Stricter EU CO2 standards for buses and trucks

The European Parliament has approved stricter CO2 standards for buses and trucks. This includes the requirement that all new buses should be emission-free by 2035 and almost all new trucks by 2040.

The European Council still must give the green light, but this is considered a formality. A complete ban on combustion engines for lorries is therefore off the table, unlike in the city bus and car sectors.

Phase-out scenario

Unlike passenger cars and light commercial vehicles, of which no new ones with combustion engines will be allowed to be sold from 2035, heavy vehicles, including vocational vehicles, such as garbage trucks, tippers, or concrete mixers, will be subject to a phase-out scenario.

By 2030-2034, the CO2 emissions of trucks weighing over 7,5 tonnes must fall by 45% compared to 1990, by 65% by 2035-2039, and by 90% as of 2040. By 2030, new urban buses will need to reduce their emissions by 90% and become zero-emission vehicles by 2035. Emissions reduction targets are also set for trailers (7.5%) and semi-trailers (10%), starting from 2030.

By 2030, new urban buses must reduce their emissions by 90% and become zero-emission vehicles by 2035. Starting in 2030, emission reduction targets are also set for trailers (7.5%) and semi-trailers (10%).

Backdoor for small lorries

However, the European Commission must conduct a detailed review of the new rules’ effectiveness and impact by 2027. This is the result of a compromise that came about because Germany’s smallest governing party, the FDP, threatened to block the law, which would have forced Germany to abstain from the final vote.

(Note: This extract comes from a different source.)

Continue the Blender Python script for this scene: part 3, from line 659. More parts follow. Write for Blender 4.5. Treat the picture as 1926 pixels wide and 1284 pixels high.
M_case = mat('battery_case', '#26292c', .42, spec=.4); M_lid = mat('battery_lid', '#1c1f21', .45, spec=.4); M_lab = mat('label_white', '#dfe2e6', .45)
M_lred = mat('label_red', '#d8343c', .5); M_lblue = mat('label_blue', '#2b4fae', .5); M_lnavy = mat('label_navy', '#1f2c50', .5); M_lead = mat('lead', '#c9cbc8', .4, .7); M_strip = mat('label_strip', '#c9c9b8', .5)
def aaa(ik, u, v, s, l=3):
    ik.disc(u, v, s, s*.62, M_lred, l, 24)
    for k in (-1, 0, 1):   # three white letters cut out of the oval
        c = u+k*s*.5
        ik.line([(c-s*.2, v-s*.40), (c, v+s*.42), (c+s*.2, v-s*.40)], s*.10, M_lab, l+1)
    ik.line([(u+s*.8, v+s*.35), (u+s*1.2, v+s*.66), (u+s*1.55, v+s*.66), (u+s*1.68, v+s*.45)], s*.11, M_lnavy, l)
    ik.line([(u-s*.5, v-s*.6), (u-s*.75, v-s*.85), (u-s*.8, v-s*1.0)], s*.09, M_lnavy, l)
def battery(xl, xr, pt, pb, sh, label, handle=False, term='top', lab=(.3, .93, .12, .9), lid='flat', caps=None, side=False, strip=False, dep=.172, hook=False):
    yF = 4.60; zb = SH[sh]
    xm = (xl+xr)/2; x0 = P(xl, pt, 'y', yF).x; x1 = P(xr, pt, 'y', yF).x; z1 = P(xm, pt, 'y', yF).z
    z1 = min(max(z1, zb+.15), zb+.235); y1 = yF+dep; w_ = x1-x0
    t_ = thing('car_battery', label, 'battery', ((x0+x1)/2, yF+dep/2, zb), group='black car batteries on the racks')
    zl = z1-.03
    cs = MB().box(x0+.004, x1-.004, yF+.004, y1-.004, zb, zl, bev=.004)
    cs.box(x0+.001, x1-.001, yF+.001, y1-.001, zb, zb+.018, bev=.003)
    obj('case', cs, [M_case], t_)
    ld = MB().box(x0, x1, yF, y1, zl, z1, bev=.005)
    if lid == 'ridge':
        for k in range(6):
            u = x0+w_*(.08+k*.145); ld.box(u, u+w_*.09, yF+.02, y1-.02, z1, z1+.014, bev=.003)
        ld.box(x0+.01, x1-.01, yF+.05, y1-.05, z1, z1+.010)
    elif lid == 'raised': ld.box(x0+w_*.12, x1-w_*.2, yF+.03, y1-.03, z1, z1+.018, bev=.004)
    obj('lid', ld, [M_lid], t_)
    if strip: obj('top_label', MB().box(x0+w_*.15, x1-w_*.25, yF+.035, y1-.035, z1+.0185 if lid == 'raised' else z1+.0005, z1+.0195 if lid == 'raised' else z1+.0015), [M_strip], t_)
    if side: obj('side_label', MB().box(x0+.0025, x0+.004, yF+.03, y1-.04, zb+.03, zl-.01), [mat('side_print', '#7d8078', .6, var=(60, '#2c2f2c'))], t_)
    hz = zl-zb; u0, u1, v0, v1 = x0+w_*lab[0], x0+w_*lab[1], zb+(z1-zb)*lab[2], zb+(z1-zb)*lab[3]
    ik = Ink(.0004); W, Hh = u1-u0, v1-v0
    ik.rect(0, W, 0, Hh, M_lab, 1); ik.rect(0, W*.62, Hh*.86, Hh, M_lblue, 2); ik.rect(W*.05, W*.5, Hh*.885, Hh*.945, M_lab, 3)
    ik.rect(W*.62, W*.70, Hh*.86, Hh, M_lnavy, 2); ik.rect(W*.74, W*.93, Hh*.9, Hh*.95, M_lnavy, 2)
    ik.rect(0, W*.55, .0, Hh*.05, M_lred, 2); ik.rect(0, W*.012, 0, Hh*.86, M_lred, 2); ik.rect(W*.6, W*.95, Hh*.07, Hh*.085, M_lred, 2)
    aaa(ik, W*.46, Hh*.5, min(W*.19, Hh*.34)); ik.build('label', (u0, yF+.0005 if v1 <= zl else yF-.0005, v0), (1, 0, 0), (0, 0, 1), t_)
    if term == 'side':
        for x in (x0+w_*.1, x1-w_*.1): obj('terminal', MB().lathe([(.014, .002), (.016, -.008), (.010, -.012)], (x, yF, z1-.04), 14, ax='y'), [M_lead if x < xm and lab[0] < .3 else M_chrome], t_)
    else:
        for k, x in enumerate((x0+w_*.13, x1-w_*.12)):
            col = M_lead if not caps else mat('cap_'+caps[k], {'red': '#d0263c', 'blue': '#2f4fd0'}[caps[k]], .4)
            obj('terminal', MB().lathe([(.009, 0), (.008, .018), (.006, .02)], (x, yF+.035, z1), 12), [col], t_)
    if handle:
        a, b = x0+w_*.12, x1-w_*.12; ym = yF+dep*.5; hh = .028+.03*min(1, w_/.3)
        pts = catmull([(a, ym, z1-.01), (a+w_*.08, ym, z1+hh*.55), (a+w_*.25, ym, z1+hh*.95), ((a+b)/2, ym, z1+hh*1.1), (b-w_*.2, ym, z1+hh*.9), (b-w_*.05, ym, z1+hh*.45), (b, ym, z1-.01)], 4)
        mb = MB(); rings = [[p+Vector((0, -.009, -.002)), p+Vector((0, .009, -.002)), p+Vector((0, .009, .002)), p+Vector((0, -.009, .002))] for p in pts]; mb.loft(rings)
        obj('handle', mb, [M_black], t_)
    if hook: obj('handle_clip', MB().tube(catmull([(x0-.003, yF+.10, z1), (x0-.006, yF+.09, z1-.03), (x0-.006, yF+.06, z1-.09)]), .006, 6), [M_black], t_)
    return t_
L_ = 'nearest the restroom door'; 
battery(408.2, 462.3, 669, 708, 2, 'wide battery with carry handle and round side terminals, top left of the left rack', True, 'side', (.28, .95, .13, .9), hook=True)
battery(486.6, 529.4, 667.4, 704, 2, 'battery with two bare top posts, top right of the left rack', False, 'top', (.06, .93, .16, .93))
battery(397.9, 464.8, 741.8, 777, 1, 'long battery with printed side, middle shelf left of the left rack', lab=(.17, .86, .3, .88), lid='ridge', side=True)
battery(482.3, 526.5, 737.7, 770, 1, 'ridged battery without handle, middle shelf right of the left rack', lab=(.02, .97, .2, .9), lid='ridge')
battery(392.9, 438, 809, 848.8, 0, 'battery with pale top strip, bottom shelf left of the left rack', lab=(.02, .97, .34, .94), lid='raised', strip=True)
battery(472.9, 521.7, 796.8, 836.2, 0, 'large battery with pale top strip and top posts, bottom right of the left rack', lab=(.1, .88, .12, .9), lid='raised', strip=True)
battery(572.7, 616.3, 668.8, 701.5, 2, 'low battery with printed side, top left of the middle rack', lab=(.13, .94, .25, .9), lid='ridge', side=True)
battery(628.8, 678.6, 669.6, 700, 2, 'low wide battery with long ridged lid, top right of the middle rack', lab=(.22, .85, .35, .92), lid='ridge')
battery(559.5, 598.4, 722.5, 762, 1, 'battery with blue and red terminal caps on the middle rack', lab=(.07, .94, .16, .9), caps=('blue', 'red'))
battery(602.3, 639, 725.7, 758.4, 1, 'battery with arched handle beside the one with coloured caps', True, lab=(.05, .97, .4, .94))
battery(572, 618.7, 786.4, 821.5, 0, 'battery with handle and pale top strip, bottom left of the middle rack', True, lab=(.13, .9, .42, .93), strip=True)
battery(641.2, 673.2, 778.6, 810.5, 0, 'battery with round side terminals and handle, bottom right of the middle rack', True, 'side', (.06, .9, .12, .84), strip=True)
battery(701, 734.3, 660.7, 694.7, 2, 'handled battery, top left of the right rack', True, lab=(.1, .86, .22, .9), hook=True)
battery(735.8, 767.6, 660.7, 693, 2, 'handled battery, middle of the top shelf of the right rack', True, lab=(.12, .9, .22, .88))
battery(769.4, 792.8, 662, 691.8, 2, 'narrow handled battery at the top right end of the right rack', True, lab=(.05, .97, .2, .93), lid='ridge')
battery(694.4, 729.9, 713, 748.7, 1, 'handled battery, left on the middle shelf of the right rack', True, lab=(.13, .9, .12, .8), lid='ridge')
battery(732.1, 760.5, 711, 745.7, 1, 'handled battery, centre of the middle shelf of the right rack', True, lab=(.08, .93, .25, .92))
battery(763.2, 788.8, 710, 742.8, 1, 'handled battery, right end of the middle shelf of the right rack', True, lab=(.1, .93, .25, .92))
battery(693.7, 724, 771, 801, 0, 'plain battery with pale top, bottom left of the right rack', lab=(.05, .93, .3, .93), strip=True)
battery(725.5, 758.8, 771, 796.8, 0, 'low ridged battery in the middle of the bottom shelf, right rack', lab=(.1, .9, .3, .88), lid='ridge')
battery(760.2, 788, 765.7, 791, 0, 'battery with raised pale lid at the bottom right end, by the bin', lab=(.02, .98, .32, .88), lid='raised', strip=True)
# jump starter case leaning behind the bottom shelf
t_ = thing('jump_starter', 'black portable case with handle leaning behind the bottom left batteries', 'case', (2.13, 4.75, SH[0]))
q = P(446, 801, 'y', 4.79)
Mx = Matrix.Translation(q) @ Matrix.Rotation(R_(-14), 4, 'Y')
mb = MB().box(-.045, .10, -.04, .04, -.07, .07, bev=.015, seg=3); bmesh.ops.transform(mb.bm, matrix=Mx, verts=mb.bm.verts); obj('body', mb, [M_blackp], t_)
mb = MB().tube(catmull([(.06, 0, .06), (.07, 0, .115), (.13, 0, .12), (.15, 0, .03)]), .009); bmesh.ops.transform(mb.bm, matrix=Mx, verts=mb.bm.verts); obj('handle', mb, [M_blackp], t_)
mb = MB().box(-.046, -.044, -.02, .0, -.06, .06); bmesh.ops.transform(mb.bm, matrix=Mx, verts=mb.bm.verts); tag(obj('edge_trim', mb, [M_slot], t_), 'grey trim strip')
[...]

The compromise essentially involves whether to apply the rules to small lorries, the role of a methodology for registering heavy-duty vehicles (HDVs) exclusively running on CO2-neutral fuels, and the role that a carbon correction factor could have in the transition towards zero-emission HDVs.

25% of greenhouse gas emissions

“The transition towards zero-emission trucks and buses is not only key to meeting our climate targets but also a crucial driver for cleaner air in our cities,” says the Dutch rapporteur Bas Eickhout (Greens/EFA). “We are providing clarity for one of the major manufacturing industries in Europe and a strong incentive to invest in electrification and hydrogen.”

Earlier proposals of the EU to cut CO2 emissions of heavy trucks and buses by 90% from now until 2040 got mixed responses from the industry and environmentalists.

Although trucks and buses make up just 2% of the total vehicles on the road in the EU, they are responsible for more than 25% of greenhouse gas emissions from road transport in the EU and account for over 6% of total EU greenhouse gas emissions.

400 000 e-trucks needed

In 2022, nearly 66,000 electric buses and 66,000 medium- and heavy-duty trucks were sold worldwide, representing about 4.5% of all bus sales and 1.2% of truck sales worldwide.

According to Eamonn Mulholland, an expert on Europe’s truck CO2 standards of the International Council of Clean Transportation (ICCT), sales of e-trucks have been tripling between 2022 and 2023. Shares of zero-emission city buses also accelerated last year, overtaking diesel sales to become the most popular powertrain and reaching an all-time high of over 40% by the end of 2023.

Scania, a commercial vehicle manufacturer, has stated to the news site Electrive that the 2030 target requires approximately 400,000 zero-emission trucks to run on the streets by 2030. China continues to dominate production and sales of electric (and fuel cell) trucks and buses.